I mean, there’s the obvious stuff to start – in the lead up to the election I used to joke: “Who are you going to choose between? The elitist, Harvard-education candidate who introduced socialized healthcare? Or Barack Obama?”
But when it came to their perceived differences – support of same-sex marriage, access to contraceptives, female equality and health care – how much difference would each candidate really make on election day?
And that’s the dog-and-pony show – the big shell-game that keeps the political machine running. Mitt Romney opposed many of the social principles President Obama supposedly supported, but at the end of the day neither of them would have had much impact on those issues no matter who had been elected.
Issues like same-sex marriage, for example, are being debated on two separate fronts in which President Obama has no say – at the state level (states like Maine and Illinois both had anti-gay marriage bills on the roster) and in the supreme court.
Likewise, access to contraception, abortion and other serious health issues are also going to be decided locally, rather than at a federal level.
In fact, by embracing these issues President Obama was not making a stand for sex-positivity at all. Rather he was using them to con hapless voters into rooting for him as “the good guy” and prevent them from looking deeper into the issues that a president actually does have some influence over.
Because on those fronts, make no mistake. Obama and Romney were practically aligned.

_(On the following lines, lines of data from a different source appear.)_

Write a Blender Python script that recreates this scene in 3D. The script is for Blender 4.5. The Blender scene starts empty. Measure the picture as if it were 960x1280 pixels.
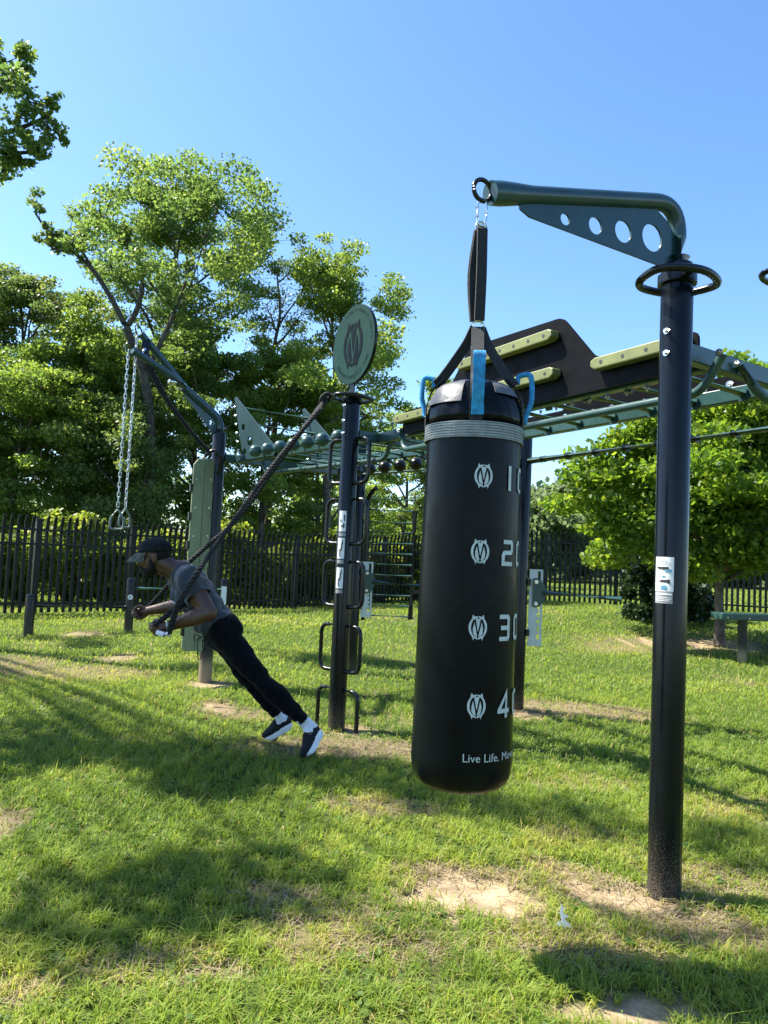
import bpy, bmesh, math, random
import numpy as np
from mathutils import Vector, Matrix
random.seed(7); rng = np.random.default_rng(11)
S = bpy.context.scene
COL = S.collection
R = math.radians

# ------------------------------------------------------------------ camera
CAM_H, PITCH, ROLL, FPX = 1.35, R(3.5), R(2.6), 924.0
fw = Vector((0, math.cos(PITCH), math.sin(PITCH)))
_r0 = Vector((1, 0, 0)); _u0 = _r0.cross(fw)
cr = _r0*math.cos(ROLL) + _u0*math.sin(ROLL)
cu = _u0*math.cos(ROLL) - _r0*math.sin(ROLL)
CAM = Vector((0, 0, CAM_H))
cam_d = bpy.data.cameras.new('camera'); cam_d.sensor_fit = 'VERTICAL'; cam_d.sensor_height = 36
cam_d.lens = 36*FPX/1280; cam_d.clip_start = .05; cam_d.clip_end = 3000
cam = bpy.data.objects.new('camera', cam_d); COL.objects.link(cam)
cam.matrix_world = Matrix(((cr.x, cu.x, -fw.x, CAM.x), (cr.y, cu.y, -fw.y, CAM.y), (cr.z, cu.z, -fw.z, CAM.z), (0, 0, 0, 1)))
S.camera = cam

def ray(x, y): return fw + cr*((x-480)/FPX) - cu*((y-640)/FPX)
def at(x, y, Y):                      # surveyed point: photo position at a distance of Y metres
    d = ray(x, y); return CAM + d*(Y/d.y)
def G(x, y, z=0.0):                   # surveyed point on the ground
    d = ray(x, y); return CAM + d*((z-CAM_H)/d.z)
def on_plane(x, y, A, B):             # along / height on the vertical plane through A and B
    d = ray(x, y); t = Vector((B.x-A.x, B.y-A.y)).normalized(); n = Vector((-t.y, t.x))
    k = (Vector((A.x-CAM.x, A.y-CAM.y)).dot(n))/(Vector((d.x, d.y)).dot(n)); P = CAM+d*k
    return Vector((P.x-A.x, P.y-A.y)).dot(t), P.z

def ss(a, b, v):
    t = np.clip((np.asarray(v, float)-a)/(b-a), 0, 1); return t*t*(3-2*t)
def gz(x, y):                         # ground height
    x = np.asarray(x, float); y = np.asarray(y, float)
    return 0.36*ss(9, 18, y)*ss(-3, 5, x) + 0.012*np.sin(x*1.7+.4)*np.sin(y*1.3)*ss(3, 8, y)
def gzf(x, y): return float(gz(x, y))

# ------------------------------------------------------------------ objects
def tag(o, label=None, cat=None, group=None, kind=None):
    if label: o['label'] = label
    if cat: o['category'] = cat
    if group: o['group'] = group
    if kind: o['kind'] = kind
    return o
def empty(name, loc, label=None, cat=None, group=None):
    o = bpy.data.objects.new(name, None); COL.objects.link(o); o.location = loc; o.empty_display_size = .1
    return tag(o, label, cat, group)
def world_of(o):
    v = Vector(o.location)
    while o.parent is not None: o = o.parent; v += Vector(o.location)
    return v
def link_mesh(name, me, mat, parent=None, origin=None, smooth=True, sharp=40):
    o = bpy.data.objects.new(name, me)
    if mat is not None and len(me.materials) == 0: me.materials.append(mat)
    COL.objects.link(o)
    org = Vector(origin) if origin is not None else Vector((0, 0, 0))
    if parent is not None:
        o.parent = parent; org = world_of(parent)
    if org.length > 0: me.transform(Matrix.Translation(-org))
    if parent is None and origin is not None: o.location = org
    me.polygons.foreach_set('use_smooth', [smooth]*len(me.polygons))
    if smooth and sharp: me.set_sharp_from_angle(angle=R(sharp))
    me.update(); return o

def basis(d, up=Vector((0, 0, 1))):
    d = d.normalized()
    if abs(d.dot(up)) > .97: up = Vector((1, 0, 0)) if abs(d.x) < .9 else Vector((0, 1, 0))
    a = d.cross(up).normalized(); b = a.cross(d).normalized(); return a, b

def smooth_path(pts, n=6, closed=False):
    P = [Vector(p) for p in pts]; out = []; m = len(P)
    for i in range(m if closed else m-1):
        if closed: p0, p1, p2, p3 = P[(i-1) % m], P[i], P[(i+1) % m], P[(i+2) % m]
        else: p0, p1, p2, p3 = P[max(i-1, 0)], P[i], P[i+1], P[min(i+2, m-1)]
        for k in range(n):
            t = k/n
            out.append(.5*((2*p1)+(-p0+p2)*t+(2*p0-5*p1+4*p2-p3)*t*t+(-p0+3*p1-3*p2+p3)*t**3))
    if not closed: out.append(P[-1].copy())
    return out
def fillet(pts, r, n=5, closed=False):     # polyline with rounded corners
    P = [Vector(p) for p in pts]; out = []; m = len(P)
    for i in range(m):
        if not closed and i in (0, m-1): out.append(P[i]); continue
        a, b, c = P[i-1], P[i], P[(i+1) % m]
        ua, uc = (a-b), (c-b); k = min(r, ua.length*.49, uc.length*.49)
        p, q = b+ua.normalized()*k, b+uc.normalized()*k
        for j in range(n+1):
            t = j/n; out.append(p*(1-t)**2+b*2*t*(1-t)+q*t*t)
    return out

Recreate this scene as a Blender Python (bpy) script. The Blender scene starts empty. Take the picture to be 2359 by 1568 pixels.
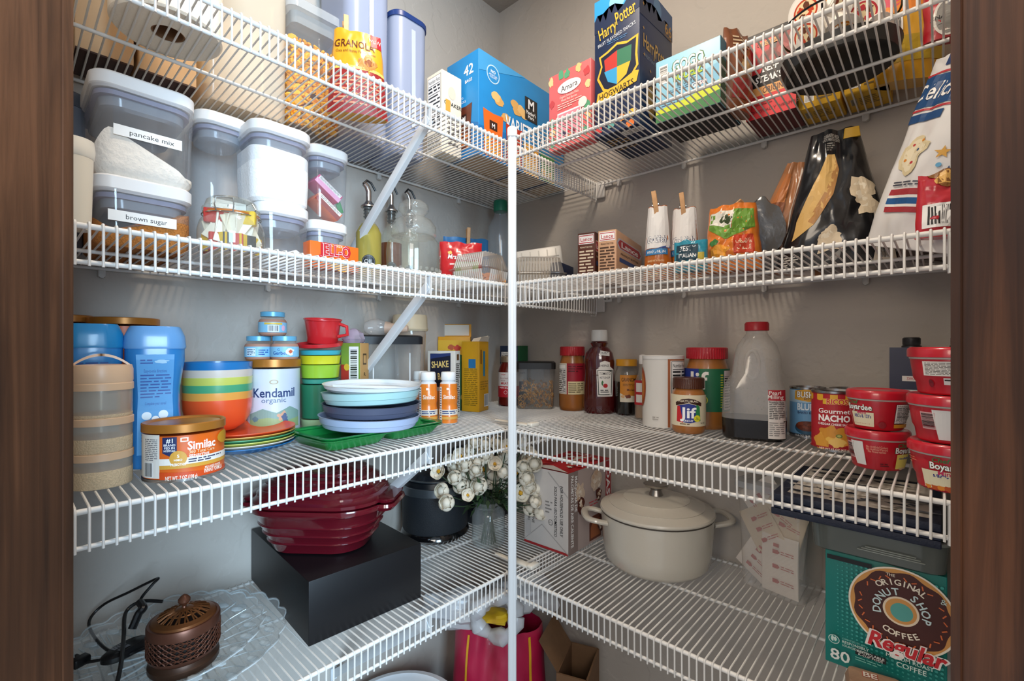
import bpy, bmesh, math, random
from math import sin, cos, pi, radians, atan, atan2, sqrt
from mathutils import Vector, Matrix, noise
SC = bpy.context.scene
COL = SC.collection
# ---------------------------------------------------------------- camera, world, lights, exposure
F, HY, CX = 1073.9, 798.7, 1179.5          # focal length, horizon row, centre column (2359x1568 frame)
EYE = 1.246
TH = .7422
CAMP = (1.1607, -1.1992)
FW = (-sin(TH), cos(TH)); RT = (cos(TH), sin(TH))
cam = bpy.data.cameras.new('camera'); camo = bpy.data.objects.new('camera', cam); COL.objects.link(camo)
camo.location = (CAMP[0], CAMP[1], EYE); camo.rotation_euler = (pi/2, 0, TH)
cam.sensor_width = 36; cam.lens = 36*F/2359; cam.shift_y = (HY-784)/2359; cam.clip_start = .01
SC.camera = camo
SC.view_settings.view_transform = 'Standard'; SC.view_settings.look = 'None'
SC.view_settings.gamma = 1; SC.view_settings.use_curve_mapping = False
SC.view_settings.exposure = 0.42
SC.cycles.transparent_max_bounces = 32
W = bpy.data.worlds.new('room_beyond'); SC.world = W; W.use_nodes = True
W.node_tree.nodes['Background'].inputs[0].default_value = (.74, .85, 1, 1)
W.node_tree.nodes['Background'].inputs[1].default_value = .50
def area(name, loc, tgt, sx, sy, power, colr):
    l = bpy.data.lights.new(name, 'AREA'); l.shape = 'RECTANGLE'; l.size = sx; l.size_y = sy
    l.energy = power; l.color = colr
    o = bpy.data.objects.new(name, l); COL.objects.link(o); o.location = loc
    o.rotation_euler = (Vector(tgt)-Vector(loc)).to_track_quat('-Z', 'Y').to_euler()
    return o
area('window_daylight', (3.6, -1.9, 1.7), (.1, -.6, 1.15), 1.3, 1.6, 135, (.56, .79, 1))
area('kitchen_light', (.9, -3.9, 2.1), (.6, -.1, 1.0), 1.2, .8, 23, (1, .84, .66))
area('hall_light', (2.7, -3.0, 2.35), (.5, -.5, .9), .9, .9, 20, (1, .93, .85))
area('pantry_ceiling_lamp', (.70, -.72, 2.425), (.69, -.71, 0), .14, .14, 8, (1, .86, .70))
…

For example, Mitt Romney and Barack Obama are both elbow-deep into the inner workings of Wall Street. Remember that Obama was as eager to whip out the federal check-book to bail out the bankers as Mitt Romney would have been, and a quick glimpse into campaign funding reveals that pro-Obama Super PACs have received millions of dollars of Wall Street cash.
Likewise Obama’s neatly sidelined many of his foreign policy promises, with Guantanamo Bay still open, troops still in Afghanistan and radio-controlled drones still slaughtering civilians from the skies above Pakistan.
Obama, like Mitt, still allows the Federal Reserve to operate autonomously. (If you don’t understand what the federal reserve actually is – a privately-held banking organization that essentially prints its own money – you live in blissful ignorance of how indentured the average American worker truly is.)
Their plans to reduce the deficit ring are equally hollow. Both have promised to slash tens of billions of spending. Yet, that’s a fraction of our hemorrhaging national debt, and less, in fact, than the $100 billion that is “improperly spent” in each year’s budget (a euphemism, I believe, for not knowing where it went, or what it was spent on).
In fact, on most of the core issues that really affect Americans – and that a president could potentially change – having President Obama in the White House is no different to electing Romney.
All the big talk about marriage equality, reproductive rights and other social issues was just to get you to buy into President Obama’s second term; and for better or for worse, we fell for it.
By electing Obama, we’re certainly better off than we would have been under Romney – but it’s difficult to convince us that we would have been much worse off.
There’s a truth we need to educate ourselves about – that the real fight for sex positive issues takes place at the state level, with representatives and judges able to impact the lives of women, the LGBT community and others far more directly than the president could ever hope to.
Ultimately, the presidential election is largely a smoke-and-mirrors affair intended to distract the politically active from the places where they can do the most good – in their local arena. So instead of waiting for Obama to step up to the plate, watch your state legislators and local judges instead.
So many issues – like marriage equality, for a start – begun life as a grassroots movement that gained national attention as it won victories at the state level. That’s where you can do the most good. Don’t focus on the man in the White House – Obama is largely a distraction, and that’s exactly why the enemies of sex positivity are not that concerned that we put him there.